日本維新の会の新しい代表が決まった。大方の予想通り馬場伸幸氏が代表となり吉村大阪府知事を共同代表に指名した。松井代表は来年春に政界を引退すると表明しており党籍もなくすそうだ。
今回の選挙の特徴はいくつかある。
一つは盛り上がりに欠けたという点である。選挙直前にAbemaで行われた討論会でも異論が相次いだ。「血みどろの権力闘争をしろ」をしろという話だったのだが松井代表がいち早く馬場支持を表明してしまったため「出来レースになってしまった」というのだ。

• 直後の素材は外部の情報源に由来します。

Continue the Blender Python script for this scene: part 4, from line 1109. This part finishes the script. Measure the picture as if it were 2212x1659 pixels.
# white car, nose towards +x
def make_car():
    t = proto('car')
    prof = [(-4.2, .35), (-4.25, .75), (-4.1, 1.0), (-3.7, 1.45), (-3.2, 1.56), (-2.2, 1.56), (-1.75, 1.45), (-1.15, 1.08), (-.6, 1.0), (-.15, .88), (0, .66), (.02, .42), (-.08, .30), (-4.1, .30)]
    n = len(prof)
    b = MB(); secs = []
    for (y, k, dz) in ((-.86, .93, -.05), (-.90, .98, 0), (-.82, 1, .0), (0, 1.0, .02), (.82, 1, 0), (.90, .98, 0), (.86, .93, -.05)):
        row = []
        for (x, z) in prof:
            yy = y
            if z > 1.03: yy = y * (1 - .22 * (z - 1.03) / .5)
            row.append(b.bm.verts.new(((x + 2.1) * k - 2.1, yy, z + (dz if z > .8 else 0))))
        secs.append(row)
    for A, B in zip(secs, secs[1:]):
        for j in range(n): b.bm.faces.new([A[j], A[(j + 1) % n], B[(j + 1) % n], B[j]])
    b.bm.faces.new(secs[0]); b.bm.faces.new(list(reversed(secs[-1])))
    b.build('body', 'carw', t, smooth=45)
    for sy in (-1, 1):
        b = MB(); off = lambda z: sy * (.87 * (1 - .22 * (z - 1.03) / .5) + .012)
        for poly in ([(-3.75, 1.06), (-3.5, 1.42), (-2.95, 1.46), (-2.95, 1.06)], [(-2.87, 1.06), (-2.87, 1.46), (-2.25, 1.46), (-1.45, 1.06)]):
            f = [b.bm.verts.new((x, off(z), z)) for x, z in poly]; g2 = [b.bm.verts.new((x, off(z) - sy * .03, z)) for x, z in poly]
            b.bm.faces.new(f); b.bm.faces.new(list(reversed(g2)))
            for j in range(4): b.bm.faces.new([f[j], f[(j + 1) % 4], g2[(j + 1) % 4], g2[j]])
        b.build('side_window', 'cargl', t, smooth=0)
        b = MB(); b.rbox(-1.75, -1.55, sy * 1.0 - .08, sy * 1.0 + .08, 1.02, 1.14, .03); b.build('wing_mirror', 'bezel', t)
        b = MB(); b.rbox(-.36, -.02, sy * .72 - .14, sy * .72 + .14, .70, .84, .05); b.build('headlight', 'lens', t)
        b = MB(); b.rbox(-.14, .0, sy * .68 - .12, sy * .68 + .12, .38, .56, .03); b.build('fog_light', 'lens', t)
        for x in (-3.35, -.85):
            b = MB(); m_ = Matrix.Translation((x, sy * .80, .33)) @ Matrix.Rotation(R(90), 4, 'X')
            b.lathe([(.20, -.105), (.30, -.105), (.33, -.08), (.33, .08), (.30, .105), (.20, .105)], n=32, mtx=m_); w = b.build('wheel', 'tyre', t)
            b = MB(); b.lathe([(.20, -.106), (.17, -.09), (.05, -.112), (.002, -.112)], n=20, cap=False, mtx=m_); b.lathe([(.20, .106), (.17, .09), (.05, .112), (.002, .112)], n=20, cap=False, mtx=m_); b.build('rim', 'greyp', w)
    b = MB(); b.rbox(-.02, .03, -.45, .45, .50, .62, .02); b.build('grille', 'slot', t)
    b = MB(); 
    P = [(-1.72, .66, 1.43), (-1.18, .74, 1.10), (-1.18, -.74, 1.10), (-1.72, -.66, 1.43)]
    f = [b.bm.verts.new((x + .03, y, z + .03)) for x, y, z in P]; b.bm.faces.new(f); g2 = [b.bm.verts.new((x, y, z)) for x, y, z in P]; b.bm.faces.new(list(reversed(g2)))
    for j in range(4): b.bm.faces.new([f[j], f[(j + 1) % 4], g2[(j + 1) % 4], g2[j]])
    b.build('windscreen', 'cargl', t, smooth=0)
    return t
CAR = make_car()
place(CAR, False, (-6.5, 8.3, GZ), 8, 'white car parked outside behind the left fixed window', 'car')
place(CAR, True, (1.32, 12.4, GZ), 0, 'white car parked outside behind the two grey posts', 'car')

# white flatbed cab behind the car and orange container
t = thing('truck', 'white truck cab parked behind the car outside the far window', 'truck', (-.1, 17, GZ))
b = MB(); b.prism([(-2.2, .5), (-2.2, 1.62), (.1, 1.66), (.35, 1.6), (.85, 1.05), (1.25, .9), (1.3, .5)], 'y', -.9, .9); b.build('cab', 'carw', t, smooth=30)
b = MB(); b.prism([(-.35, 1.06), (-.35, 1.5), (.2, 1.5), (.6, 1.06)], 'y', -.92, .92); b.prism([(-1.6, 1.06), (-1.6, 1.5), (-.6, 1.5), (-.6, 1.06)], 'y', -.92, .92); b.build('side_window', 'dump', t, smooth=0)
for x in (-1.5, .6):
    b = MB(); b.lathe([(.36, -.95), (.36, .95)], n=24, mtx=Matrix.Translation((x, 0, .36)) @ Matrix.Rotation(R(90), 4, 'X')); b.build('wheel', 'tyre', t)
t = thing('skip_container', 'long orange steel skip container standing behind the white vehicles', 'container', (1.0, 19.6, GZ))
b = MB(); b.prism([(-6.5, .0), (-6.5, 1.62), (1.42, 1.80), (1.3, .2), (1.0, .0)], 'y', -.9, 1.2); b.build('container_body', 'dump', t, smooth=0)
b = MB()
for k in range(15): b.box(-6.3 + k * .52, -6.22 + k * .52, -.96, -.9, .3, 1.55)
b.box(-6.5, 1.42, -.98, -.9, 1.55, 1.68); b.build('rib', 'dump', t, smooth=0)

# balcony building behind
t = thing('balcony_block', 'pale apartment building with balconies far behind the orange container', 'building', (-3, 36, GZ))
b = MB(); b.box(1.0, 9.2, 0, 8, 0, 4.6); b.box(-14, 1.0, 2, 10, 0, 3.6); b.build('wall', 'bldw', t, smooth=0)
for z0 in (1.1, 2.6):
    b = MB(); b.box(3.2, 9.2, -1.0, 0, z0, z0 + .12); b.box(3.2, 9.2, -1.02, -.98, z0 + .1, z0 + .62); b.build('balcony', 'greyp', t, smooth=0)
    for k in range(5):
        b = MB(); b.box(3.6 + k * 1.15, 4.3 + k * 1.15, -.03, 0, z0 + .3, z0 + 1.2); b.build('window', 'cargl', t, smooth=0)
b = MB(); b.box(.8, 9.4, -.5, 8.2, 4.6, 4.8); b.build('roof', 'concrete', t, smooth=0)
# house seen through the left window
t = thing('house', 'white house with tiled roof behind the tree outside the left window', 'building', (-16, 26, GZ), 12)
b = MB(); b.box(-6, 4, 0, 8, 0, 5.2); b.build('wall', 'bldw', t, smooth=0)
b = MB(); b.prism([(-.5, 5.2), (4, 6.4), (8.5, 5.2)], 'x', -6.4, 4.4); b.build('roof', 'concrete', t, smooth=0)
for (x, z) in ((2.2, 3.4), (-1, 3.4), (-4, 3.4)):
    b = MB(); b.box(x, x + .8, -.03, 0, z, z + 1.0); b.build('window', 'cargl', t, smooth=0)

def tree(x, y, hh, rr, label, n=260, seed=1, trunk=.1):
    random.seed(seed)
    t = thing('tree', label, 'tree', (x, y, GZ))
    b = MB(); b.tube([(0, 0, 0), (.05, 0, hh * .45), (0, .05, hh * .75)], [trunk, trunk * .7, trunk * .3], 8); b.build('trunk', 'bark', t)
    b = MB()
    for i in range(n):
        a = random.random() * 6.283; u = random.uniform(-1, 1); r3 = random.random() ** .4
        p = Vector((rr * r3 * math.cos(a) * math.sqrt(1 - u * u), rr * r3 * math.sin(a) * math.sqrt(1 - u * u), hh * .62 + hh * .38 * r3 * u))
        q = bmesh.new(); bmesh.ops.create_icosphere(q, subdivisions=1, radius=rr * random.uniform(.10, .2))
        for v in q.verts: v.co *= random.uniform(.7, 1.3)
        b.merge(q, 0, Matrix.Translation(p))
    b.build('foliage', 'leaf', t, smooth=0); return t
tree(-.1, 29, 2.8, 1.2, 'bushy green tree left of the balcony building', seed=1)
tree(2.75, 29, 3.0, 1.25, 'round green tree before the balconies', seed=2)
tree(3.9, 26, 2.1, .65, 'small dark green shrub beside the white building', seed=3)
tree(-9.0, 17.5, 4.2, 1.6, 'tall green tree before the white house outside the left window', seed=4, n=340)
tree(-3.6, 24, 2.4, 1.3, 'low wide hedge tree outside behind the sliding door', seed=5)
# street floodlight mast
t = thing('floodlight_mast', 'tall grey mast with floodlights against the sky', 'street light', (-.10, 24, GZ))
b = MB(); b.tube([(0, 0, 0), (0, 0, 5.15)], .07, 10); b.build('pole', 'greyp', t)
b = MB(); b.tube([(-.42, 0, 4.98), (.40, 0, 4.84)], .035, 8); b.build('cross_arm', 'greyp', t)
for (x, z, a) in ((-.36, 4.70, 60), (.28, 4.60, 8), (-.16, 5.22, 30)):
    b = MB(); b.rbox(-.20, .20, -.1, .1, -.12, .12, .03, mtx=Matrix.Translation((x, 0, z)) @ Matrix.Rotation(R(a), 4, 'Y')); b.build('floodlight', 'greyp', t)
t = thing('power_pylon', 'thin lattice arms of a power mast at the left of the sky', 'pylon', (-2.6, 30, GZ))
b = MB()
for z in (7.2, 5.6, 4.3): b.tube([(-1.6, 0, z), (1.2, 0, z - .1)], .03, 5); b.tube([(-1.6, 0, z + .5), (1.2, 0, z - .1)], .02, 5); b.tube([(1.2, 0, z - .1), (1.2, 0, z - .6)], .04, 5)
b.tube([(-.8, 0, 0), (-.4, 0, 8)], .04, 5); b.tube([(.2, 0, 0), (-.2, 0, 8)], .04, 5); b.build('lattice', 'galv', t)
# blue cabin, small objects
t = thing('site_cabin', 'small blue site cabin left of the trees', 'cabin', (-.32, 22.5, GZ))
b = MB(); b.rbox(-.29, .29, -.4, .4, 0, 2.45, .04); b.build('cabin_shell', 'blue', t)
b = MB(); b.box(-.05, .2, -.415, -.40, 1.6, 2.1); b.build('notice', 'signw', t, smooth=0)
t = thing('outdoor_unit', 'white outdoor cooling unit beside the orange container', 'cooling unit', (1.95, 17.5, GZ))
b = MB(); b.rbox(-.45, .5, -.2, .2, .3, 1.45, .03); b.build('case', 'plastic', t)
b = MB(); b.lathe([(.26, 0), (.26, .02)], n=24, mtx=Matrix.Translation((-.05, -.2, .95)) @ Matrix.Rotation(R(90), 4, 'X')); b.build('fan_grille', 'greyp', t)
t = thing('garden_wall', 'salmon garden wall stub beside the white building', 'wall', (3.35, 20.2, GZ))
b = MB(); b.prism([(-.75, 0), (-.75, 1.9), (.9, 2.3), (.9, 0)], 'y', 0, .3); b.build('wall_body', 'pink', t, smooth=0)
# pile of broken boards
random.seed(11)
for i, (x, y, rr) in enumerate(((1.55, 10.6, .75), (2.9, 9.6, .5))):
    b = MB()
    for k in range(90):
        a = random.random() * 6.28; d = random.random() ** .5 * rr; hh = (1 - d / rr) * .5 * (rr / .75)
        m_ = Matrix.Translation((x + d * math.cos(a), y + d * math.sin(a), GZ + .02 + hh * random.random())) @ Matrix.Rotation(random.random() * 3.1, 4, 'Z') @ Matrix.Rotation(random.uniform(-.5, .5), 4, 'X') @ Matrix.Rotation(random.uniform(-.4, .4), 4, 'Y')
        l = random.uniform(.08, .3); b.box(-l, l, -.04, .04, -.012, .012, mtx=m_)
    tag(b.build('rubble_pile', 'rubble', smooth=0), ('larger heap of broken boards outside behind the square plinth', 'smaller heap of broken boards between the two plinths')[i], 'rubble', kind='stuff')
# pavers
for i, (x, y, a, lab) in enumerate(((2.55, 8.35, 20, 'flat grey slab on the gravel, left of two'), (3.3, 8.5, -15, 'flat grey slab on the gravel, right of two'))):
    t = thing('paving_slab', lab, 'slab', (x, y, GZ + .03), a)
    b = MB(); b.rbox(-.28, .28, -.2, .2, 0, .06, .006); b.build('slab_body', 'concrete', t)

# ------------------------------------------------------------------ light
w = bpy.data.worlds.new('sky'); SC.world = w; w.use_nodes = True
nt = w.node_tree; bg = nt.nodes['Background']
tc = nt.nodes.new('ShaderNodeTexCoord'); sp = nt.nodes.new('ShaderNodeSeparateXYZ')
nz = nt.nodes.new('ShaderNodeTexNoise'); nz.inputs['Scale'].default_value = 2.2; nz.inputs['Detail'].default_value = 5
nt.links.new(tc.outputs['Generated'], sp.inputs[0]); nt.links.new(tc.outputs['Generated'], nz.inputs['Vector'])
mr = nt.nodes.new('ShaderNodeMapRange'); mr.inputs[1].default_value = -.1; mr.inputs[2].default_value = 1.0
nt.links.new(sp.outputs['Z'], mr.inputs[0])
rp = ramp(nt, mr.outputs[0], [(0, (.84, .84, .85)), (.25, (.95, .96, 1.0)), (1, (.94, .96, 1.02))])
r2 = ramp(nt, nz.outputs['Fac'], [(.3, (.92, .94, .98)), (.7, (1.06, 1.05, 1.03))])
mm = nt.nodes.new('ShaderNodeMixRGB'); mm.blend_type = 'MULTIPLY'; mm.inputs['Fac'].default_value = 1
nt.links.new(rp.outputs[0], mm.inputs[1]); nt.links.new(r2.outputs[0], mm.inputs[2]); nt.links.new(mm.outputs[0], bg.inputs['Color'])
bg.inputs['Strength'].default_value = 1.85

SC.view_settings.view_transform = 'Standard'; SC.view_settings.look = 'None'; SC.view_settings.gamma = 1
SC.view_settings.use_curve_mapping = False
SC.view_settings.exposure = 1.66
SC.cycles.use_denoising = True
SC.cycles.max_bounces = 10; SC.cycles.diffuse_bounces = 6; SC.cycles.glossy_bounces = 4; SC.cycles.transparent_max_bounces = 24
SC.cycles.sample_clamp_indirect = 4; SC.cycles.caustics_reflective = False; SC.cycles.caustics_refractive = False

そもそもあまり注目されていない上に「どうせ馬場さんなんでしょ」という空気が広がりしらけたムードの中で選挙が行われたようだ。
確かに自民党の派閥同士の争いはワイドショーで注目が集まりやすい。日本人が政策ではなく人間関係に多く注目するためだろう。さらに「正々堂々とした」争いよりも「なりふり構わぬバトル」の方に真剣味を感じる人も多いはずだ。表向きの言葉ではなく権力への執着こそが熱心さを裏打ちしていると考える人も多いのかもしれない。
一方で読売新聞は「維新代表選でルール違反次々…SNSに投票画像・陣営に党員名簿」という記事でルール無視が横行したことを問題視している。特に問題になっているのが党員票が議員票と同じに扱われるという制度のようだ。全ての党員に関して有権者資格を確認しているわけではないようだ。またお金を出して党費を肩代わりしてやればその「党員票」をそのまま手中に収めることもできる。
ただし公職選挙法で厳しく規定されているわけではなく、ルール違反が横行しても法令上特に問題になることはない。ルール無視の姿勢はSNSで問題になることはなかった。そもそもあまり期待されていない上に「維新ならありそうだなあ」という程度の問題でしかないからだ。もしかすると「少々ルールを破るくらいのひとでないと現状の改革はできない」と感じる人もいるかもしれない。これが大衆依存型(ポピュリズム)政党の特徴だ。
いずれにせよ、結局大方の予想通りに馬場伸幸氏が新しい代表になった。松井一郎代表・大阪市長は大阪市長の任期満了で政界から引退し党籍も維持しないと表明している。
今回の代表選挙について一般の関心はそれほど高まらなかった。良くも悪くも橋下徹氏や松井一郎氏の「顔」でまとまってきた政党だけに現在の人気が今後どう推移してゆくのかに注目が集まる。